Transcribe the material verbatim in full; the pictures do not belong in the copy.

• **Recorded data**
******************************

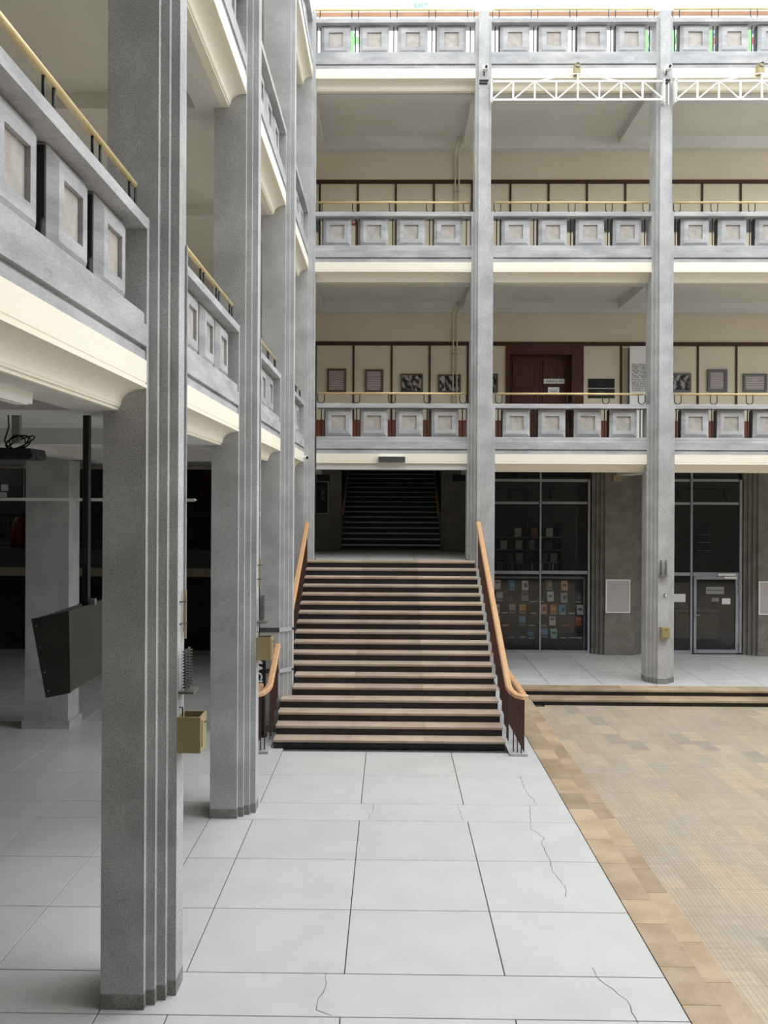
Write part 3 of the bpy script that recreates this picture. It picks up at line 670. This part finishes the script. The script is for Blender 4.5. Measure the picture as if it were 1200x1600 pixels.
for x, y, b, lab in ((340, 568, 577, 'pale book on the top shelf, left unit, inside the shop'), (465, 568, 577, 'brown book on the top shelf, right unit, inside the shop'), (580, 568, 577, 'pale book on the top shelf, right unit, inside the shop'),
                  (230, 0, 671, 'pale book on the middle shelf, left unit, furthest left'), (348, 0, 671, 'pale book on the middle shelf, left unit, nearer the centre'), (440, 0, 671, 'grey book on the middle shelf, right unit, furthest left'), (575, 0, 671, 'dark patterned book on the middle shelf, right unit'),
                  (275, 0, 768, 'dark book on the third shelf, left unit, left'), (352, 0, 768, 'white book on the third shelf, left unit, right'), (540, 0, 768, 'dark patterned book on the third shelf, right unit'), (612, 0, 768, 'grey book on the third shelf, right unit, furthest right')):
    p = at(zu(x), zv(b), YS); t = thing('book', lab, 'book', (p[0], YS + .12, p[2]), 0, 'books on the shelves inside the shop')
    c = BKC['pale grey'] if 'pale' in lab or 'white' in lab else BKC['grey'] if 'grey' in lab else BKC['red-brown'] if 'brown' in lab else BKC['dark grey']
    MB().box(-.1, .1, -.02, 0, 0, .27).build('cover', c, t); MB().box(-.09, .095, 0, .02, .008, .262).build('pages', PAPER, t)
zsp = at(800, zv(835), YS)[2]
for q in range(18):
    x = zu(190 + q * 26); p = at(x, 800, YS)
    t = tag(MB().prism([(-.016, 0), (.012, 0), (.016, .006), (.016, .23 + .015 * (q % 3)), (-.016, .23 + .015 * (q % 3))], -.1, .1, 'y').build('magazine', BKC[('grey', 'pale grey', 'dark grey')[q % 3]], None, loc=(p[0], YS + .14, zsp)), '%s upright magazine from the left in the lowest shelf row inside the shop' % ('first second third fourth fifth sixth seventh eighth ninth tenth eleventh twelfth thirteenth fourteenth fifteenth sixteenth seventeenth eighteenth'.split()[q]), 'magazine', 'magazines in the lowest shelf row')
def track(label, u0, u1, v, Y, spots):
    a, b = at(u0, v, Y), at(u1, v, Y); t = thing('track_light', label, 'track light', ((a[0] + b[0]) / 2, Y, a[2])); L2 = (b[0] - a[0]) / 2
    MB().box(-L2, L2, -.02, .02, -.02, .02).build('rail', BLK, t)
    for x in (-L2 * .7, L2 * .7): MB().tube([(x, 0, .02), (x, 0, 4.84 - a[2])], .006, 6).build('wire', BLK, t)
    for u in spots:
        x = at(u, v, Y)[0] - (a[0] + b[0]) / 2
        s = MB().tube([(x, 0, -.06), (x + .03, -.06, -.3)], .055, 10).build('spot', BLK, t); MB().tube([(x, 0, -.02), (x, 0, -.1)], .012, 6).build('stem', BLK, s)
track('black track light with three spots behind the left shop window', 771, 872, 763, 24.4, (795, 822, 858))
track('black track light with two spots behind the glass door window', 1046, 1140, 764, 24.4, (1058, 1131))
# black shelf and counter behind the glass door
a = rect(1115, 820, 1137, 867, YS)
t = thing('wall_shelf', 'small black wall shelf seen through the pane above the glass door', 'shelf', ((a[0] + a[1]) / 2, 27.19, a[2])); k_ = 27.1 / YS
hw_ = (a[1] - a[0]) / 2; hh = a[3] - a[2]
MB().box(-hw_, hw_, -.02, 0, 0, hh).build('back', BLK, t)
for z in (.04, hh * .33, hh * .6): MB().box(-hw_, hw_, -.25, -.02, z, z + .02).build('board', ALU, t)
a = rect(1056, 955, 1122, 994, 24.4)
t = thing('counter', 'olive counter with striped edge behind the glass shop door', 'counter', ((a[0] + a[1]) / 2, 24.4, 0)); hw_ = (a[1] - a[0]) / 2
MB().box(-hw_, hw_, 0, .6, .08, a[3]).build('body', pm('counter_olive', (120, 118, 104), rough=.6), t); MB().box(-hw_ - .03, hw_ + .03, -.03, .63, a[3], a[3] + .04).build('top', ALU, t); MB().box(-hw_ + .04, hw_ - .04, .04, .56, 0, .08).build('plinth', BLK, t)
for q in range(9): MB().prism([(-hw_ + .06 + q * .13, a[3] - .09), (-hw_ + .12 + q * .13, a[3] - .09), (-hw_ + .16 + q * .13, a[3] - .03), (-hw_ + .10 + q * .13, a[3] - .03)], -.006, 0, 'y').build('stripe', BLK, t)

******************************

• **Expected answer**
Write part 3 of the bpy script that recreates this picture. It picks up at line 670. This part finishes the script. The script is for Blender 4.5. Measure the picture as if it were 1200x1600 pixels.
for x, y, b, lab in ((340, 568, 577, 'pale book on the top shelf, left unit, inside the shop'), (465, 568, 577, 'brown book on the top shelf, right unit, inside the shop'), (580, 568, 577, 'pale book on the top shelf, right unit, inside the shop'),
                  (230, 0, 671, 'pale book on the middle shelf, left unit, furthest left'), (348, 0, 671, 'pale book on the middle shelf, left unit, nearer the centre'), (440, 0, 671, 'grey book on the middle shelf, right unit, furthest left'), (575, 0, 671, 'dark patterned book on the middle shelf, right unit'),
                  (275, 0, 768, 'dark book on the third shelf, left unit, left'), (352, 0, 768, 'white book on the third shelf, left unit, right'), (540, 0, 768, 'dark patterned book on the third shelf, right unit'), (612, 0, 768, 'grey book on the third shelf, right unit, furthest right')):
    p = at(zu(x), zv(b), YS); t = thing('book', lab, 'book', (p[0], YS + .12, p[2]), 0, 'books on the shelves inside the shop')
    c = BKC['pale grey'] if 'pale' in lab or 'white' in lab else BKC['grey'] if 'grey' in lab else BKC['red-brown'] if 'brown' in lab else BKC['dark grey']
    MB().box(-.1, .1, -.02, 0, 0, .27).build('cover', c, t); MB().box(-.09, .095, 0, .02, .008, .262).build('pages', PAPER, t)
zsp = at(800, zv(835), YS)[2]
for q in range(18):
    x = zu(190 + q * 26); p = at(x, 800, YS)
    t = tag(MB().prism([(-.016, 0), (.012, 0), (.016, .006), (.016, .23 + .015 * (q % 3)), (-.016, .23 + .015 * (q % 3))], -.1, .1, 'y').build('magazine', BKC[('grey', 'pale grey', 'dark grey')[q % 3]], None, loc=(p[0], YS + .14, zsp)), '%s upright magazine from the left in the lowest shelf row inside the shop' % ('first second third fourth fifth sixth seventh eighth ninth tenth eleventh twelfth thirteenth fourteenth fifteenth sixteenth seventeenth eighteenth'.split()[q]), 'magazine', 'magazines in the lowest shelf row')
def track(label, u0, u1, v, Y, spots):
    a, b = at(u0, v, Y), at(u1, v, Y); t = thing('track_light', label, 'track light', ((a[0] + b[0]) / 2, Y, a[2])); L2 = (b[0] - a[0]) / 2
    MB().box(-L2, L2, -.02, .02, -.02, .02).build('rail', BLK, t)
    for x in (-L2 * .7, L2 * .7): MB().tube([(x, 0, .02), (x, 0, 4.84 - a[2])], .006, 6).build('wire', BLK, t)
    for u in spots:
        x = at(u, v, Y)[0] - (a[0] + b[0]) / 2
        s = MB().tube([(x, 0, -.06), (x + .03, -.06, -.3)], .055, 10).build('spot', BLK, t); MB().tube([(x, 0, -.02), (x, 0, -.1)], .012, 6).build('stem', BLK, s)
track('black track light with three spots behind the left shop window', 771, 872, 763, 24.4, (795, 822, 858))
track('black track light with two spots behind the glass door window', 1046, 1140, 764, 24.4, (1058, 1131))
# black shelf and counter behind the glass door
a = rect(1115, 820, 1137, 867, YS)
t = thing('wall_shelf', 'small black wall shelf seen through the pane above the glass door', 'shelf', ((a[0] + a[1]) / 2, 27.19, a[2])); k_ = 27.1 / YS
hw_ = (a[1] - a[0]) / 2; hh = a[3] - a[2]
MB().box(-hw_, hw_, -.02, 0, 0, hh).build('back', BLK, t)
for z in (.04, hh * .33, hh * .6): MB().box(-hw_, hw_, -.25, -.02, z, z + .02).build('board', ALU, t)
a = rect(1056, 955, 1122, 994, 24.4)
t = thing('counter', 'olive counter with striped edge behind the glass shop door', 'counter', ((a[0] + a[1]) / 2, 24.4, 0)); hw_ = (a[1] - a[0]) / 2
MB().box(-hw_, hw_, 0, .6, .08, a[3]).build('body', pm('counter_olive', (120, 118, 104), rough=.6), t); MB().box(-hw_ - .03, hw_ + .03, -.03, .63, a[3], a[3] + .04).build('top', ALU, t); MB().box(-hw_ + .04, hw_ - .04, .04, .56, 0, .08).build('plinth', BLK, t)
for q in range(9): MB().prism([(-hw_ + .06 + q * .13, a[3] - .09), (-hw_ + .12 + q * .13, a[3] - .09), (-hw_ + .16 + q * .13, a[3] - .03), (-hw_ + .10 + q * .13, a[3] - .03)], -.006, 0, 'y').build('stripe', BLK, t)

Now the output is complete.